The service, Barry said, maintains the “authority to say ‘no.’”
“If the state were to challenge a final federal refuge rulemaking of this sort in court, I have no doubt that they would lose, which is probably why there is now an effort to block the service from taking final action by legislation.”
The Fish and Wildlife Service, Barry said, “has taken a courageous and correct step and it would be a major mistake for Congress to block the agency from finalizing its predator rule for national wildlife refuges in Alaska.”
But Sen. Dan Sullivan (R-Alaska), the subcommittee chairman, said that “anytime the federal government intrudes into our sovereign responsibility to sustain and manage fish and wildlife populations, it’s of great concern to Alaskans.”

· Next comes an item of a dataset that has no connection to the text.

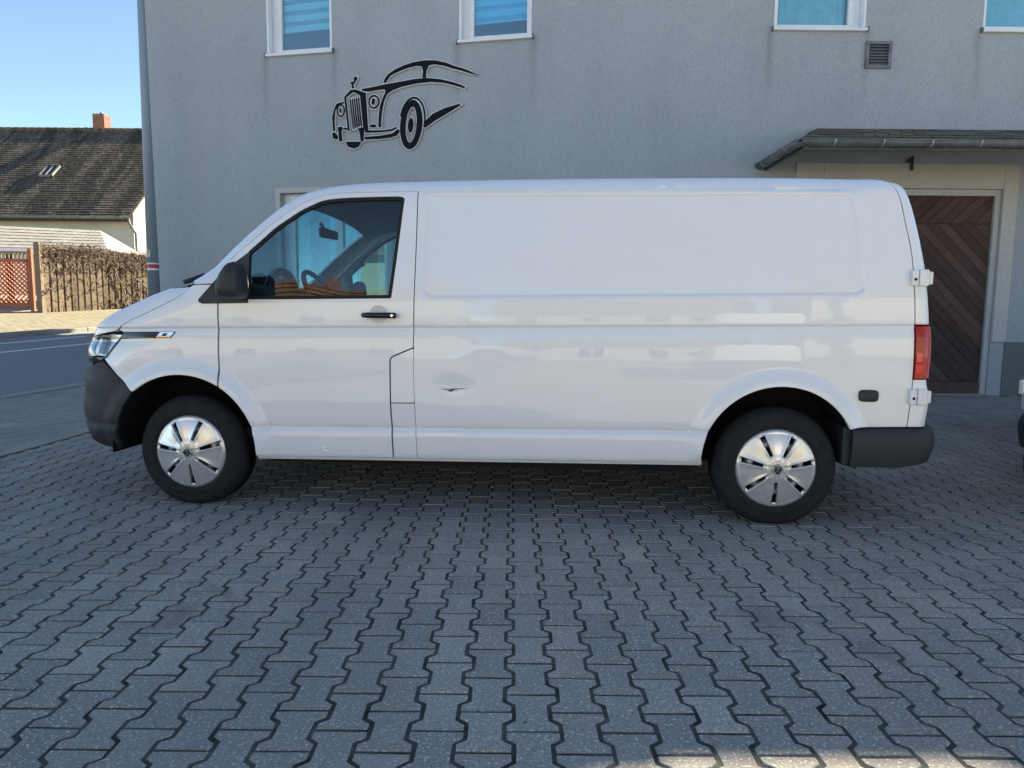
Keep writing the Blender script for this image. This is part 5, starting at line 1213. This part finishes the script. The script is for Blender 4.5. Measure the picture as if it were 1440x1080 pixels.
def seat(yc, wd):
    s_ = empty('seat'); s_.parent = van
    m_ = MB(); m_.prism([(.92, .78), (.90, .90), (.95, .95), (1.36, .90), (1.40, .80)], lambda u, v, d: B3(u, yc+d, v), -wd/2, wd/2); m_.build('cushion', 'seat_cloth', s_, fixn=True, bevel=.04)
    m_ = MB(); m_.prism([(1.30, .90), (1.36, 1.40), (1.40, 1.46), (1.47, 1.42), (1.44, .88)], lambda u, v, d: B3(u, yc+d, v), -wd/2, wd/2); m_.build('backrest', 'seat_cloth', s_, fixn=True, bevel=.04)
    m_ = MB(); m_.prism([(1.385, 1.50), (1.40, 1.66), (1.455, 1.66), (1.46, 1.50)], lambda u, v, d: B3(u, yc+d, v), -.13, .13); m_.build('head_restraint', 'seat_cloth', s_, fixn=True, bevel=.03)
seat(-.43, .50); seat(.42, .86)
m_ = MB(); m_.box((.0, -.84, .40), (1.5, .84, .46)); m_.build('cab_floor', 'underbody', van)
# underbody, wheel housings
m_ = MB(); m_.box((.46, -.86, .27), (2.95, .86, .40)); m_.box((-.25, -.55, .30), (.5, .55, .42)); m_.box((2.95, -.58, .30), (4.15, .58, .55)); m_.box((-.4, -.55, .42), (.0, .55, .95)); m_.build('underbody', 'underbody', van)
m_ = MB(); m_.tube([(1.0, -.35, .24), (2.7, -.30, .25), (3.3, -.45, .33), (4.1, -.45, .33)], .04, 8); m_.tube([(3.4, -.75, .318), (3.4, .75, .318)], .06, 10); m_.box((1.25, .1, .19), (2.05, .70, .30)); m_.build('driveline', 'underbody', van)
for c, (cx, cz, r_) in enumerate(ARCH):
    for sg in (-1, 1):
        m_ = MB(); n = 26; vs = []
        a0, a1 = (R(-6), R(183 if c == 0 else 187))
        for i in range(n+1):
            t = a0+(a1-a0)*i/n
            for yy in (.915, .56): vs.append(B3(cx+(r_+.018)*math.cos(t), sg*yy, cz+(r_+.018)*math.sin(t)))
        m_.add(vs, [(2*i, 2*i+1, 2*i+3, 2*i+2) for i in range(n)], True)
        a2 = R(168 if c == 0 else 187); m_.add([B3(cx+(r_+.018)*math.cos(a0+(a2-a0)*i/n), sg*.56, cz+(r_+.018)*math.sin(a0+(a2-a0)*i/n)) for i in range(n+1)], [tuple(range(n+1))])
        # rubber lip right behind the arch edge
        m_.build('wheel_housing', 'underbody', van)
for sg in (-1, 1):       # mud guard behind front tip of bumper and ahead of the rear bumper
    m_ = MB(); m_.box((3.735, min(sg*.62, sg*.905), .295+RAKE*3.7), (3.78, max(sg*.62, sg*.905), .56)); islands(m_, 'mud_flap', 'black_plastic', van, bevel=.01)
# ------------------------------------------------------------------ wheels
TR, HZ, TF = .334, .322, .915
def tyre_mesh():
    m_ = MB(); w_ = .205
    pr = [(.212, -.010), (.222, .006), (.235, .013), (.252, .010), (.258, .0065), (.265, .0065), (.29, .004), (.305, -.004), (.318, -.018), (.328, -.034), (TR, -.050)]
    full = [(r_, -a) for r_, a in pr]            # axial grows inwards (+y) from the outer face
    tread = []
    x = .056
    for k in range(4): tread += [(TR, x), (TR, x+.026), (TR-.008, x+.028), (TR-.008, x+.034), (TR, x+.036)]; x += .036-.004
    inner = [(r_, w_-a) for r_, a in reversed(full)]
    m_.lathe(full+[(r_, a) for r_, a in tread if a < w_-.06]+inner, 96, 'y')
    # shoulder tread blocks: nicks
    vs = m_.v; out = []
    for (x, y, z) in vs:
        r_ = math.hypot(x, z)
        if .300 < r_ < .3335 or (r_ >= .3335 and y < .06):
            a = math.atan2(z, x); k = .9915 if (int((a+math.pi)/(2*math.pi)*192+.5) % 4 == 0) else 1.0; x, z = x*k, z*k
        out.append((x, y, z))
    m_.v = out
    return m_.mesh('tyre', True)
def cap_mesh(R_=.219):
    m_ = MB(); NS = 7; rs = [.0, .040, .055, .068, .076, .095, .12, .145, .165, .183, .190, .197, .204, .210, .214, R_]
    sl0, sl1 = 4, 10        # rings between which the slots are open (indices into rs)
    def hh(r_): return -.004-.030*max(0, 1-(r_/.20)**2)**.9*1.0+(.0 if r_ < .204 else (r_-.204)*.8)
    us = [0, .25, .5, .62, .75, .875, 1.0]      # half sector from blade centre (0) to slot centre (1)
    def half_slot(r_): return .0082+.0050*(r_-.076)/.1
    grid = []
    for ir, r_ in enumerate(rs):
        row = []
        for k in range(NS):
            th0 = 2*math.pi*k/NS; sec = math.pi/NS
            for side in (-1, 1):
                lst = []
                hs2 = min(sec*.6, half_slot(max(r_, .06))/max(r_, .03))
                # stations: centre of blade, blade body, ridge foot, ridge top, slot lip, slot floor edge, slot centre
                for u, a in ((0, 0), (1, (sec-hs2)*.35), (2, (sec-hs2)*.66), (3, sec-hs2-.0055/max(r_, .03)), (4, sec-hs2-.002/max(r_, .03)), (5, sec-hs2), (6, sec)):
                    lst.append((u, th0+side*a))
                row.append((side, lst))
        grid.append(row)
    idx = {}
    def vert(ir, k, side, u):
        if u == 0: side = 1
        if u == 6 and side == -1: k2, s2 = (k-1) % NS, 1; key = (ir, k2, s2, 6)
        else: key = (ir, k, side, u)
        if ir == 0: key = (0, 0, 1, 0)
        if key in idx: return idx[key]
        r_ = rs[ir]; a = grid[ir][2*key[1]+(1 if key[2] > 0 else 0)][1][key[3]][1]
        y = hh(r_)
        zone = max(0, min(1, (r_-.066)/.012))*max(0, min(1, (.200-r_)/.010))
        if key[3] in (0, 1): y += .0028*zone                 # blades slightly hollow
        if key[3] == 2: y += .0022*zone
        if key[3] == 3: y -= .0008*zone
        if key[3] == 4: y -= .0012*zone
        if key[3] >= 5: y += .006*zone
        if ir in (11,): y += .001
        idx[key] = len(m_.v); m_.v.append((r_*math.cos(a), y, r_*math.sin(a))); return idx[key]
    for ir in range(len(rs)-1):
        for k in range(NS):
            for side in (-1, 1):
                for u in range(6):
                    if sl0 <= ir < sl1 and u == 5: continue
                    q = [vert(ir, k, side, u), vert(ir, k, side, u+1), vert(ir+1, k, side, u+1), vert(ir+1, k, side, u)]
                    q2 = []
                    for i in q:
                        if i not in q2: q2.append(i)
                    if len(q2) < 3: continue
                    if side < 0: q2 = q2[::-1]
                    m_.f.append(tuple(q2)); m_.sm.append(True); m_.mi.append(0)
    # inner skirts of the slots
    for k in range(NS):
        for side in (-1, 1):
            for ir in range(sl0, sl1):
                a, b = vert(ir, k, side, 5), vert(ir+1, k, side, 5); va, vb = m_.v[a], m_.v[b]; i0 = len(m_.v); m_.v += [(va[0], va[1]+.016, va[2]), (vb[0], vb[1]+.016, vb[2])]
                m_.f.append((a, b, i0+1, i0)); m_.sm.append(False); m_.mi.append(0)
    # rolled outer edge
    m_.lathe([(R_, hh(R_)), (R_+.002, hh(R_)+.004), (R_, .02)], 84, 'y')
    return m_.mesh('hub_cap', True)
def emblem():
    disc = MB(); disc.lathe([(.0, -.0395), (.026, -.0390), (.0295, -.0375), (.030, -.032)], 32, 'y')
    m_ = MB(); m_.lathe([(.0285, -.0385), (.0278, -.0408), (.0250, -.0412), (.0244, -.0392)], 36, 'y')
    def stroke(p, q, wd=.0044):
        p, q = np.array(p), np.array(q); d = (q-p)/np.linalg.norm(q-p); n = np.array([-d[1], d[0]])*wd/2
        m_.add([(a[0], y, a[1]) for y in (-.0392, -.0410) for a in (p-n, q-n, q+n, p+n)], [(0, 1, 2, 3), (7, 6, 5, 4), (0, 4, 5, 1), (1, 5, 6, 2), (2, 6, 7, 3), (3, 7, 4, 0)])
    s_ = .0245
    for sx in (-1, 1):
        stroke((sx*.40*s_, .90*s_), (sx*.05*s_, .16*s_)); stroke((sx*.93*s_, .36*s_), (sx*.44*s_, -.86*s_)); stroke((sx*.44*s_, -.86*s_), (sx*.02*s_, .02*s_))
    return disc.mesh('emblem', True), m_.mesh('emblem_mark', True)
tyre_me, cap_me = tyre_mesh(), cap_mesh(); emb_me, mark_me = emblem()
tyre_me.materials.append(M['tyre']); cap_me.materials.append(M['silver']); emb_me.materials.append(M['gloss_black']); mark_me.materials.append(M['chrome'])
rm = MB(); rm.lathe([(.214, .006), (.208, .030), (.195, .045), (.190, .10), (.06, .055), (.0, .05)], 48, 'y'); rim_me = rm.mesh('rim', True); rim_me.materials.append(M['steel_dark'])
bl_ = MB(); bl_.lathe([(.160, .060), (.152, .022), (.137, .012), (.120, .022), (.112, .060)], 40, 'y')
bolt_me = bl_.mesh('wheel_dish'); bolt_me.materials.append(M['rim_grey']) if 'rim_grey' in M else bolt_me.materials.append(M['zinc'])
for x, spin in ((.030, R(-86+.0)), (3.388, R(-91))):
    for sg in (-1, 1):
        wh = empty('wheel'); wh.parent = van; wh.location = (x, sg*TF, HZ); wh.rotation_euler = (0, 0, 0 if sg < 0 else math.pi)
        for nm, me in (('tyre', tyre_me), ('hub_cap', cap_me), ('rim', rim_me), ('wheel_dish', bolt_me), ('emblem', emb_me), ('emblem_mark', mark_me)):
            o = bpy.data.objects.new(nm, me); COL.objects.link(o); o.parent = wh
            if nm == 'hub_cap': o.rotation_euler = (0, -(spin+math.pi/7) if sg < 0 else 0, 0)
            if nm == 'tyre' : o.rotation_euler = (0, 0, 0)
            if nm.startswith('emblem') and sg < 0: o.rotation_euler = (0, R(-18) if x < 1 else R(6), 0)
# the tyres flatten where they stand on the ground
flat = tyre_me
for v in flat.vertices:
    if v.co.z < -HZ+.003: v.co.z = -HZ+.003

# ------------------------------------------------------------------ a second white van at the right edge of the yard
def copy_tree(o, parent=None):
    c = o.copy(); COL.objects.link(c); c.parent = parent
    for ch in list(o.children): copy_tree(ch, c)
    return c
v2 = copy_tree(van); v2.location = (6.535, 6.57, 0); v2.rotation_euler = (0, 0, R(229)); v2['label'] = 'second white van cut off by the right edge of the picture'

v3 = copy_tree(van); v3.location = (3.0, -8.6, 0); v3.rotation_euler = (0, 0, R(92)); v3['label'] = 'white van copy standing in for a car behind the viewer, mirrored above the rear wheel'  # unseen van copy added as the white car mirrored in the paint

Sullivan asserted that federal preemption “can severely affect the management authority of the states, most markedly with the Endangered Species Act, which leads to a federal takeover of species management and land-use under very specific circumstances.”
“When agencies, as they increasingly do, seek to bypass the will of Congress through regulations, it’s federal overreach at its worst,” he said.